«Non ho mai provato così tanto odio come quando me ne sono andato dal mio paese» scrive Carlos Manuel Álvarez, cubano tra i più interessanti della sua generazione, in Falsa guerra (traduzione di Violetta Colonnelli, Sur, pp. 272, € 17,50) dove racconta vite minime votate a disperdersi, a diradarsi in un universo fatto di paura, instabilità e rabbia. Nel romanzo la struttura narrativa è frammentata come le esistenze di cui racconta: dominano la scena la collera e un dolore sordo che sale in superficie, lungo attimi di consapevolezza che declinano l’esilio come una delle pieghe oscure dell’uomo contemporaneo, costretto alla deriva da una globale geopolitica della ricchezza, che separa i continenti con più forza degli oceani. Da un tale contesto Álvarez illumina lo smarrimento di chi è stato costretto o ha deciso di lasciare Cuba, per poi vedersi lentamente svanire in un quanto meno intermittente odio nei confronti di un sistema del quale non arriverebbe mai a fare parte. 

Álvarez sembra analizzare con estrema lucidità la fase che precede il distacco: il limbo obliquo e maleodorante delle vite che si trascinano lamentose e inascoltate, intorpidite da una quotidianità che si presenta come una sostanza appiccicosa di consuetudine e assuefazione. «Il fetore della nostra codardia allora era insopportabile […] Chi è cresciuto in quel posto non può non aver conosciuto il suono del lamento. La sua configurazione sentimentale non può negare gli effetti desolanti di quella cantilena interminabile. Un intreccio di ferro e servitù.» Il lamento ottunde, disarticola, mortifica il dolore, genera paralisi e assenza di ascolto, invischia ogni cosa nella massa gialla e appiccicosa di una degenerazione inarrestabile. «L’odio saliva perché non c’era nessuno a cui rivolgere la lamentela, perché se tutti si lamentano, se tutti si lamentano tutto il tempo, chi ascolta?».

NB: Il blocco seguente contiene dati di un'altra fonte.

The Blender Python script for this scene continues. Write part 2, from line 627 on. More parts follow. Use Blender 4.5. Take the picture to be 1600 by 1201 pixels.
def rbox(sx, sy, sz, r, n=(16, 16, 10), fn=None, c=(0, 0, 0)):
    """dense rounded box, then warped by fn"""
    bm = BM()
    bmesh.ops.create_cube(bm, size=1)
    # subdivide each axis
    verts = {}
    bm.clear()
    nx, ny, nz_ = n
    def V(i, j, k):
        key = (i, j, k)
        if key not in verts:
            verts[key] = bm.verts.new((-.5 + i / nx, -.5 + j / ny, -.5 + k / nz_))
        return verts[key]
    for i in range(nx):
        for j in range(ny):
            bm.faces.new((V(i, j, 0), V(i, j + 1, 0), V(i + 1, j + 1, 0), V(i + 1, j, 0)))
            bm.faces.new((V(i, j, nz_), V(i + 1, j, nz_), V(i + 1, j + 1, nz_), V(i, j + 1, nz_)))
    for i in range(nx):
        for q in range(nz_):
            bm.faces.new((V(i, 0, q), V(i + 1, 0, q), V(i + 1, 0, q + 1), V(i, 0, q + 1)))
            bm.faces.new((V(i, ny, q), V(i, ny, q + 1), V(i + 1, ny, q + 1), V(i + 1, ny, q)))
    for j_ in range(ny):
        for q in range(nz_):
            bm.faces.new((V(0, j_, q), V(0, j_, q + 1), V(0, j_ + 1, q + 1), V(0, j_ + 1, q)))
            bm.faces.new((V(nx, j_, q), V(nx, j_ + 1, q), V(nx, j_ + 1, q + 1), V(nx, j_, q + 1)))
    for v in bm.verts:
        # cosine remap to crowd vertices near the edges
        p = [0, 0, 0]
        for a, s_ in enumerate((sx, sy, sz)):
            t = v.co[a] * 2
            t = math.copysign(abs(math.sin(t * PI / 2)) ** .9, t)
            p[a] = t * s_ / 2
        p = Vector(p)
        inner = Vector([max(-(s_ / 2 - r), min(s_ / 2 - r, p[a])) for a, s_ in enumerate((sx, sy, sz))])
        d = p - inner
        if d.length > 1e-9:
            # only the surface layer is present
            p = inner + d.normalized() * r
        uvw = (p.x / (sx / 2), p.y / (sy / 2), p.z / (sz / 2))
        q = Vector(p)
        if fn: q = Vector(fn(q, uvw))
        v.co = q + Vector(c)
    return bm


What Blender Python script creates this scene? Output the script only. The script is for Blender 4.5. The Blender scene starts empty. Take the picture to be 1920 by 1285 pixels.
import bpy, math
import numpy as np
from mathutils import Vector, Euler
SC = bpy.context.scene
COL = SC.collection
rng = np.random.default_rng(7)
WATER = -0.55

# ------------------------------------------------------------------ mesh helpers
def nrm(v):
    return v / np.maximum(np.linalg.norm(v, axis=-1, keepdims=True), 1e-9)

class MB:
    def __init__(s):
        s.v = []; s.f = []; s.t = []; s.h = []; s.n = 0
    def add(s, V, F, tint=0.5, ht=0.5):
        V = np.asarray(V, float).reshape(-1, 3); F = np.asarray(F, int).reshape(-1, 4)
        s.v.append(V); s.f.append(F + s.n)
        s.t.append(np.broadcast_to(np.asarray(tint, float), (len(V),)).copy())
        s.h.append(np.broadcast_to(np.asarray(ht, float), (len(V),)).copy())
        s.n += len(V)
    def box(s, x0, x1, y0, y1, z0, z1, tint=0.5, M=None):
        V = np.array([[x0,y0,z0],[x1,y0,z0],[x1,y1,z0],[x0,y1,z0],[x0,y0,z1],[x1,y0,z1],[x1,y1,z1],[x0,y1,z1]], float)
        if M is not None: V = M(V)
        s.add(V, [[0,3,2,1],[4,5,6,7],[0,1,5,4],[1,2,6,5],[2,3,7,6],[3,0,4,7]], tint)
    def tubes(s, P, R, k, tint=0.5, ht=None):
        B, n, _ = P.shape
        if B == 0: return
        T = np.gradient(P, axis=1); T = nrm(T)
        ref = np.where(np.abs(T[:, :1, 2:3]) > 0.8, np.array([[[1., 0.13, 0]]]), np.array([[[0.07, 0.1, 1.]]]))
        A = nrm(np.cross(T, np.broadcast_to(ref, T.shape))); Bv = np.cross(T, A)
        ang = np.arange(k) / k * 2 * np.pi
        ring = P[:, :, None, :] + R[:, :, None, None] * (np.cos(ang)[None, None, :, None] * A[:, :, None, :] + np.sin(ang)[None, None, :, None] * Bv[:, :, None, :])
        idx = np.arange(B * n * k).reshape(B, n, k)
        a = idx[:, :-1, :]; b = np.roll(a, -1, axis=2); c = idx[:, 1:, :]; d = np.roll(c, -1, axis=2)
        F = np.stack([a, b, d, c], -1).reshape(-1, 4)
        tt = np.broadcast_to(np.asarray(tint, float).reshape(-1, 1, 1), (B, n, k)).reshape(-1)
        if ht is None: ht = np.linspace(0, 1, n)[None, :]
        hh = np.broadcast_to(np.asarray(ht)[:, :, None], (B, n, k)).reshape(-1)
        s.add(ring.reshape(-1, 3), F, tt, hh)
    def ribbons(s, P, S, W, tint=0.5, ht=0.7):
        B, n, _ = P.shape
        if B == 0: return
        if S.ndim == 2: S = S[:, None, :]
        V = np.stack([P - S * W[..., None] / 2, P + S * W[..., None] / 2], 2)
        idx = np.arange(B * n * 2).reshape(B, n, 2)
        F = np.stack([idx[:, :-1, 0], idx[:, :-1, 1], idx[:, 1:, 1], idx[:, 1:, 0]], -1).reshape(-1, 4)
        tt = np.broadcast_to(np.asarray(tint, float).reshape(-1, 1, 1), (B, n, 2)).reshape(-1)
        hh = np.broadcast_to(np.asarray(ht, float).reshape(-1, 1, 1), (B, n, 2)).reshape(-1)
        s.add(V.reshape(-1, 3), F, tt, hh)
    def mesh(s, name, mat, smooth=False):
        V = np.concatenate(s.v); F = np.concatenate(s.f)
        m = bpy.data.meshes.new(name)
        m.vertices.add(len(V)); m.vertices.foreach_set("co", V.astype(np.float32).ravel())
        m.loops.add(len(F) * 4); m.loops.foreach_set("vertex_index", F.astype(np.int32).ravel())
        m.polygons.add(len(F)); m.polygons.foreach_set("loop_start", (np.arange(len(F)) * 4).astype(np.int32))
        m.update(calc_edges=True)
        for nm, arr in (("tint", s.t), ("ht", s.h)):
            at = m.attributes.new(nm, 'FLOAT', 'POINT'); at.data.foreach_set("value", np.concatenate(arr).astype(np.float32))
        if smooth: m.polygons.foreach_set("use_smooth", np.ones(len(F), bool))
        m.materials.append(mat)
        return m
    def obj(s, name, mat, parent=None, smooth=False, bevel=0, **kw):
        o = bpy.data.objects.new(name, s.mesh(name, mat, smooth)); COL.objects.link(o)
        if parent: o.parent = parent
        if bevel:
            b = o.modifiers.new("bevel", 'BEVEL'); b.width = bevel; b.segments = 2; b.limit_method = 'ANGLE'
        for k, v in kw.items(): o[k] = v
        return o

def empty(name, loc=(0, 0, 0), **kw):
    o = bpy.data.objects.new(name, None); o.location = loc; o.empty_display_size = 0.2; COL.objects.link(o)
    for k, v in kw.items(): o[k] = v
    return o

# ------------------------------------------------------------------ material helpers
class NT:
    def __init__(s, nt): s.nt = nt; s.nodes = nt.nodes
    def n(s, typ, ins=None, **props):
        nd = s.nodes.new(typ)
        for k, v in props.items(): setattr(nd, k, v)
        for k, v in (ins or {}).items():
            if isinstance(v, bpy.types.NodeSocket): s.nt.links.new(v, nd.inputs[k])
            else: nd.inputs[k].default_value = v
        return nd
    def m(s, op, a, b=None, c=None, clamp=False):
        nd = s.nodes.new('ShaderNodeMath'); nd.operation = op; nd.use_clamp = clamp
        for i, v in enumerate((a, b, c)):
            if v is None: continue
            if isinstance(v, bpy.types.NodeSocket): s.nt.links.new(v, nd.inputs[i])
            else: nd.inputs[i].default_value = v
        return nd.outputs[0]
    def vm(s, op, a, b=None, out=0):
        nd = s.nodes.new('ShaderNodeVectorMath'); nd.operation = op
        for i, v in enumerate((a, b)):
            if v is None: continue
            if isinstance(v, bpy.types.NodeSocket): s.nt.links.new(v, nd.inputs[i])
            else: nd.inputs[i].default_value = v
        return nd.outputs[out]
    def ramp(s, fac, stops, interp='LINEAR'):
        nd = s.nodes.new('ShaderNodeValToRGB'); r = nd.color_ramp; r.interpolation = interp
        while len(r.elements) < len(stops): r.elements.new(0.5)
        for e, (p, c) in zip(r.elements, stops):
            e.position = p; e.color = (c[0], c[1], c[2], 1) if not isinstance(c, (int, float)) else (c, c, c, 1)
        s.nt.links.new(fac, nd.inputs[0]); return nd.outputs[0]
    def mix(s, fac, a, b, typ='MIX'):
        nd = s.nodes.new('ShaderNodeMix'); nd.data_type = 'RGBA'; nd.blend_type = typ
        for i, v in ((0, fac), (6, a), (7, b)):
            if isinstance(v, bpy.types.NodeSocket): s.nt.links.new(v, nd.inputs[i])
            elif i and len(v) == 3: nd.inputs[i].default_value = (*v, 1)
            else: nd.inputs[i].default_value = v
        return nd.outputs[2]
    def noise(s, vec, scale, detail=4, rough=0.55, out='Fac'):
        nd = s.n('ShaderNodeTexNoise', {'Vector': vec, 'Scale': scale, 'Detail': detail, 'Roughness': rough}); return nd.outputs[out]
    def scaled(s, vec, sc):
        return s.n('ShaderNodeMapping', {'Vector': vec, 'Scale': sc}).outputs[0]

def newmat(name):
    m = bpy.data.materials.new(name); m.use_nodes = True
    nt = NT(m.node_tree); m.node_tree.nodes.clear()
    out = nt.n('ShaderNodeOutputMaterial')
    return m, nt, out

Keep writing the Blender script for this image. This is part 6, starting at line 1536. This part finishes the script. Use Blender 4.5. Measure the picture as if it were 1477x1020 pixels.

Oltre il confine dell’esilio, il narratore si converte in flâneur: passeggia, osserva, registra le note di uno spartito estraneo, i movimenti e i discorsi della gente nei quartieri di Miami. La scrittura diluisce il dolore, permette di allontanarsi dall’esilio, favorisce un distacco che mitiga la nostalgia. «Conoscevo la città, non mi era in nessun modo estranea. […] Era un esilio senza nostalgia, la memoria debole, la rabbia diluita, senza una coscienza accertabile di lotta o resistenza, un tipo di esilio anch’esso esiliato dalla propria nozione simbolica di esilio». È come se il trauma dello sradicamento, l’atroce strappo iniziale, costituissero la premessa all’impossibilità di una corretta percezione. «Nessuno sembrava amputato, castrato o traumatizzato. Facevano i conti con una perdita, uno spostamento di qualcosa di irreperibile, un disagio vitale ma lieve, che nemmeno loro stessi sapevano fissare o definire». Una sorta di andamento frammentario investe tanto i personaggi quanto le loro  storie, per estendersi alla narrazione, che si fa metafora di  traiettorie esistenziali ora non più proiettate verso la fuga, né destinate al trauma: «La frammentazione non era più una tragedia. Non c’erano vittime nella dispersione. C’erano ramificazioni, meri spostamenti, storie che entravano in loro stesse e si allontanavano dal fuoco che le generava».